People We Meet on Vacation, Emily Henry
I was not going to write a review for this one, but I would like to think I am fair with my reviews. And
in order to be fair, one needs to share reviews for books they did not love as well as reviews for books they loved. 

Although I will forever rave about Emily Henry's previous book, Beach Read- it was amazing! I cannot tell you that I loved or even liked People We Meet on Vocation. I think the book has a great premise and it was written well, but it just didn't feel like a romance book to me. And the slow burn was so slow I got bored... It reads more like women lit and that is just not my thing although I know it is a favorite subgenre for many.

I also thought that once some romance finally happened it didn't work. These two main characters are best friends, true best friends. They feel more like siblings than lovers. The chemistry was there but not in a romantic way. So again, more women lit than romance. This could have been a great story between two friends of the opposite sex that have fantastic holidays together but had a fall out and needed to find the path to each other again. As a romance it just doesn't work.
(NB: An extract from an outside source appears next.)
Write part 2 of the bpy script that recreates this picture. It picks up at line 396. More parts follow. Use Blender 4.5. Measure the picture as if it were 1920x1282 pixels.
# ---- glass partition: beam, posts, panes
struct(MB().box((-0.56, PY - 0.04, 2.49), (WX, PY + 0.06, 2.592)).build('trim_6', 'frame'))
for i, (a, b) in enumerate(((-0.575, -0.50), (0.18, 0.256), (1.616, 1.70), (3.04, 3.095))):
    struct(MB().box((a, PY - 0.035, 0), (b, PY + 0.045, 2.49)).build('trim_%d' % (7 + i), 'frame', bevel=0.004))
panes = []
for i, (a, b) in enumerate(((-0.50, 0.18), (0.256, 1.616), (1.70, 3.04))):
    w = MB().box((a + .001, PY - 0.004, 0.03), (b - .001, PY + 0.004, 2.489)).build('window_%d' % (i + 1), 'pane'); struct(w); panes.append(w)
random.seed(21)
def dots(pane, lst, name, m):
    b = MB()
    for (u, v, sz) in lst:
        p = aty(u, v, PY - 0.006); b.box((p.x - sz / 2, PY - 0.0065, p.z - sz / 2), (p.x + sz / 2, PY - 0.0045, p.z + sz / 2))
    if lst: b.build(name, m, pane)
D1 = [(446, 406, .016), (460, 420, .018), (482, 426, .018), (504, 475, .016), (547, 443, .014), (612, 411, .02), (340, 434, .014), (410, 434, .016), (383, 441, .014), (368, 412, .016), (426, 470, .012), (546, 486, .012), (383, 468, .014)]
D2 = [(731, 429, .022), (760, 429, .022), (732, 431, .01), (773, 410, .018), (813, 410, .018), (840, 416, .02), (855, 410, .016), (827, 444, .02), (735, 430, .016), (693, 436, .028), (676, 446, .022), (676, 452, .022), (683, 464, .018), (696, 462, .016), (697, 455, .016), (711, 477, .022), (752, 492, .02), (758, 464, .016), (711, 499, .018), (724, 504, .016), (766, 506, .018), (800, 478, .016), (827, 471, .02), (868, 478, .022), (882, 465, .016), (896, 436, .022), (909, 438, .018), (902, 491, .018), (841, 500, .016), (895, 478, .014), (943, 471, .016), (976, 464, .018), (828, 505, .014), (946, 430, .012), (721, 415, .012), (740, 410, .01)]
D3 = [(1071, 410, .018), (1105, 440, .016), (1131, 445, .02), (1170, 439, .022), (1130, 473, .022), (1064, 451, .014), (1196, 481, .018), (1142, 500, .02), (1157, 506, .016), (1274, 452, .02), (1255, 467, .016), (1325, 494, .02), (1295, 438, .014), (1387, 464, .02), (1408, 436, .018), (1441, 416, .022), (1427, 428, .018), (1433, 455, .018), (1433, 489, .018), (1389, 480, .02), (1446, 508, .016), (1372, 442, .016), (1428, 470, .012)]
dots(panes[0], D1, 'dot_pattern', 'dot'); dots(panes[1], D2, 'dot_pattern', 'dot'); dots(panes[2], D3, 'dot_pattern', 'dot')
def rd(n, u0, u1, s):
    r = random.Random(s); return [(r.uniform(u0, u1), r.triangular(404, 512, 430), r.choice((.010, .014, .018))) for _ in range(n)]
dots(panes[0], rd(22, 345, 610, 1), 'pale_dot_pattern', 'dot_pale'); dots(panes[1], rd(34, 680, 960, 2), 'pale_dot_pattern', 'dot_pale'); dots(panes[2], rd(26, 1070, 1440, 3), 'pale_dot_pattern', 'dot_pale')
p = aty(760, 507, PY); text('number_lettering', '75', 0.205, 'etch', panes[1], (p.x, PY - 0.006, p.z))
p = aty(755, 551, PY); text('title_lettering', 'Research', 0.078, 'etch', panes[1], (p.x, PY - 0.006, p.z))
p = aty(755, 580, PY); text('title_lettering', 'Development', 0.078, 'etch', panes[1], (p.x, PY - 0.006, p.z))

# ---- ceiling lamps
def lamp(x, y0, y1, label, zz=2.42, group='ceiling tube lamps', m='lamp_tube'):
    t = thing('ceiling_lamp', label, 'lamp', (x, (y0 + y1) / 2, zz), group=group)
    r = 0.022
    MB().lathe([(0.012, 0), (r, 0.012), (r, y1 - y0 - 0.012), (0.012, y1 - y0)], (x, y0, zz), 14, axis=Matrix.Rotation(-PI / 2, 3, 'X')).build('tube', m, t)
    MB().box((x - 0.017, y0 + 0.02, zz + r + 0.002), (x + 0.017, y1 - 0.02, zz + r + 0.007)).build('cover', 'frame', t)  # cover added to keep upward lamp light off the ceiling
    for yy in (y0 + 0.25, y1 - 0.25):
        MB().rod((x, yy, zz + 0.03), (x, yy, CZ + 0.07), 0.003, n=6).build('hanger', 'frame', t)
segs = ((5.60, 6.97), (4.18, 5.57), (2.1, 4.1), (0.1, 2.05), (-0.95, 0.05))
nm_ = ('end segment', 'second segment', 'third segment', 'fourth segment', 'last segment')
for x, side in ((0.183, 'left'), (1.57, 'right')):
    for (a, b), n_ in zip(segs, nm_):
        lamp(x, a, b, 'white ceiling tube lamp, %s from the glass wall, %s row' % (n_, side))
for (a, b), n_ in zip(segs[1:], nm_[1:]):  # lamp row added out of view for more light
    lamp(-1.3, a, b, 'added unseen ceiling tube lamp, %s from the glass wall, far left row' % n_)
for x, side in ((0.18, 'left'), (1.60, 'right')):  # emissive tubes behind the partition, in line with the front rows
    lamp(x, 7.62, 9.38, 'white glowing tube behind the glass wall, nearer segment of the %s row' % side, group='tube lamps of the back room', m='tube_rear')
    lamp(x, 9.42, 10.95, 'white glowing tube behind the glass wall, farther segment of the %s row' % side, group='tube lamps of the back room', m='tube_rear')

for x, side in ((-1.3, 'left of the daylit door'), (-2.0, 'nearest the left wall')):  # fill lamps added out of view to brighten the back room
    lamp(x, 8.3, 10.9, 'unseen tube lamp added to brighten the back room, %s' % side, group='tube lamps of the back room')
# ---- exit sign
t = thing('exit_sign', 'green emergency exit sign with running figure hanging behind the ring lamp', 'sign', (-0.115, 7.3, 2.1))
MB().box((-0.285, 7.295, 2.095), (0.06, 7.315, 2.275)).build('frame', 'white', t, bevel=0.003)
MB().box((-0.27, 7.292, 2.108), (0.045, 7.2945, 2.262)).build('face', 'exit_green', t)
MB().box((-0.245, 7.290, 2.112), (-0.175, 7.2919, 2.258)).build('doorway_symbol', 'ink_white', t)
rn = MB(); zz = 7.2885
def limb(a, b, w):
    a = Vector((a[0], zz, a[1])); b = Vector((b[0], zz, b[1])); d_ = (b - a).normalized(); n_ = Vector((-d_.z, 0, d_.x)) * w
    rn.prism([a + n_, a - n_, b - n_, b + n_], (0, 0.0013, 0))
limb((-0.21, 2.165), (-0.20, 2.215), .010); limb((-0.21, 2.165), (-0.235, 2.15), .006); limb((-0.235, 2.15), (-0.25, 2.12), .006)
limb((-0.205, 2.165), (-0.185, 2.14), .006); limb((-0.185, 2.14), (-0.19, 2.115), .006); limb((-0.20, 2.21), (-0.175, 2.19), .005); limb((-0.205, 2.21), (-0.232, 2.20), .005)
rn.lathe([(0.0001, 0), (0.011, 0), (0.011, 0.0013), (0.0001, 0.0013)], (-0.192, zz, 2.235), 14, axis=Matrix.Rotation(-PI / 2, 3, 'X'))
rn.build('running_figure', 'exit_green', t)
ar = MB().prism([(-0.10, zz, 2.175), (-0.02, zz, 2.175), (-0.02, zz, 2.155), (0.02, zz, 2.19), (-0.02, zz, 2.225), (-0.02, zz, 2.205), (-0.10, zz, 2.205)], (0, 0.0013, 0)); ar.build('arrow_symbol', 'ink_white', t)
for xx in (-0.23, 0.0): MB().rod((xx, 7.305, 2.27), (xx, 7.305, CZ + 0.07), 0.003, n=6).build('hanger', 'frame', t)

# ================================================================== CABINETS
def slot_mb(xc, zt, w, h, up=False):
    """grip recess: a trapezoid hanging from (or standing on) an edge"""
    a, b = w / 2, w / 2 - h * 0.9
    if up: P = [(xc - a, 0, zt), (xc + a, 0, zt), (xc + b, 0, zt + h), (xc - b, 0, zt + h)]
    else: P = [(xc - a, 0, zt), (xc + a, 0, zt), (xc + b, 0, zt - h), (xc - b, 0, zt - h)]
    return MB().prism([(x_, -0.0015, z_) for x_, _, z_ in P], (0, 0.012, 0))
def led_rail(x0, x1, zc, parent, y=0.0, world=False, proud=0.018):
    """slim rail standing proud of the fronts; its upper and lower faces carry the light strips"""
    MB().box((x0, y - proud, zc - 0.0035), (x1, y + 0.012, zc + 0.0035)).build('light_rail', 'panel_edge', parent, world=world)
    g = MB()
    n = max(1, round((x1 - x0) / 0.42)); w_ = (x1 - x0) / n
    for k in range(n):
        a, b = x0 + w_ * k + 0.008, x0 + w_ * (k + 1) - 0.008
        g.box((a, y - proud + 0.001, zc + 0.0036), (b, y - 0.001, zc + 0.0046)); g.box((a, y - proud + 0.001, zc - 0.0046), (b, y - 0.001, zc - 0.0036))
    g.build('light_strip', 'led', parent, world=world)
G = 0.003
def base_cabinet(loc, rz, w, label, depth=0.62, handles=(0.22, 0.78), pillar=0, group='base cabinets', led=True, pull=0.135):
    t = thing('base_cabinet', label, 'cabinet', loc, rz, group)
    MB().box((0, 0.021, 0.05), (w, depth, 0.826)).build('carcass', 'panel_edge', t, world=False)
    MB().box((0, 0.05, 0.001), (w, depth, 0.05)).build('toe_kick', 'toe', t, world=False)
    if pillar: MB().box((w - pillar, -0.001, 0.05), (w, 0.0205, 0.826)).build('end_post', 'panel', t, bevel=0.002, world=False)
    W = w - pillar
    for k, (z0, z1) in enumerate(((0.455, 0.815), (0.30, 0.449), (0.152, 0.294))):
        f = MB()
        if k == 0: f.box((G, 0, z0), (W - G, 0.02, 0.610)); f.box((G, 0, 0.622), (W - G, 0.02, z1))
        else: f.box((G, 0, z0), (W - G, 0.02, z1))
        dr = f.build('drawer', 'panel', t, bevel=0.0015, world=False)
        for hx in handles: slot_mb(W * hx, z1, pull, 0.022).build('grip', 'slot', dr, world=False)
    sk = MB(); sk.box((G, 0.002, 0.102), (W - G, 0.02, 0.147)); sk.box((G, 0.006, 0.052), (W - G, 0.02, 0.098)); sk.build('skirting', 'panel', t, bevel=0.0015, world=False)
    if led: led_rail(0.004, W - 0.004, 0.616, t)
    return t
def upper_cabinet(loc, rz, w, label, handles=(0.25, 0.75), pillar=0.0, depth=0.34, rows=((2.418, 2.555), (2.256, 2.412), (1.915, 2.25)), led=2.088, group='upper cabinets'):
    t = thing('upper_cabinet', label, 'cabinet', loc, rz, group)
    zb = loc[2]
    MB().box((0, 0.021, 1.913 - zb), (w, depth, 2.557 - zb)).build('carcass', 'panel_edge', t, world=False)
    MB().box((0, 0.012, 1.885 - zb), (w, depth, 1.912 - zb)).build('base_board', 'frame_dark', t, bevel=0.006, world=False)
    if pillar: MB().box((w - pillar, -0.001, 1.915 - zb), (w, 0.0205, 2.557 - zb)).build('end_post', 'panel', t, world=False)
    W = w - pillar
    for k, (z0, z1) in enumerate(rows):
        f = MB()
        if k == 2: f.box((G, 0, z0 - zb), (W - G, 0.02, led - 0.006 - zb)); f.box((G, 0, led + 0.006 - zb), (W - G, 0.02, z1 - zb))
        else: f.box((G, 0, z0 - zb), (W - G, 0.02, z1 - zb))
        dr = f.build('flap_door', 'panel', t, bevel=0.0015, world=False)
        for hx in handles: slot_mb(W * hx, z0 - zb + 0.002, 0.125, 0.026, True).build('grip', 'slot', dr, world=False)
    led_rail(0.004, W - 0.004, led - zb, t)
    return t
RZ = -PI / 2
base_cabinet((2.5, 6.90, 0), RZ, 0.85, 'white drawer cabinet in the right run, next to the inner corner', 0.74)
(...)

All that being said, each to their own. Slow burn may not be my thing but if you like it than this book might just work for you.

Happy Reading Sunnies! 

Here is the blurb for yah:

Two best friends. Ten summer trips. One last chance to fall in love.

Poppy and Alex. Alex and Poppy. They have nothing in common. She’s a wild child; he wears khakis. She has insatiable wanderlust; he prefers to stay home with a book. And somehow, ever since a fateful car share home from college many years ago, they are the very best of friends. For most of the year they live far apart—she’s in New York City, and he’s in their small hometown—but every summer, for a decade, they have taken one glorious week of vacation together.

Until two years ago, when they ruined everything. They haven’t spoken since.

Poppy has everything she should want, but she’s stuck in a rut. When someone asks when she was last truly happy, she knows, without a doubt, it was on that ill-fated, final trip with Alex. And so, she decides to convince her best friend to take one more vacation together—lay everything on the table, make it all right. Miraculously, he agrees.

Now she has a week to fix everything. If only she can get around the one big truth that has always stood quietly in the middle of their seemingly perfect relationship. What could possibly go wrong?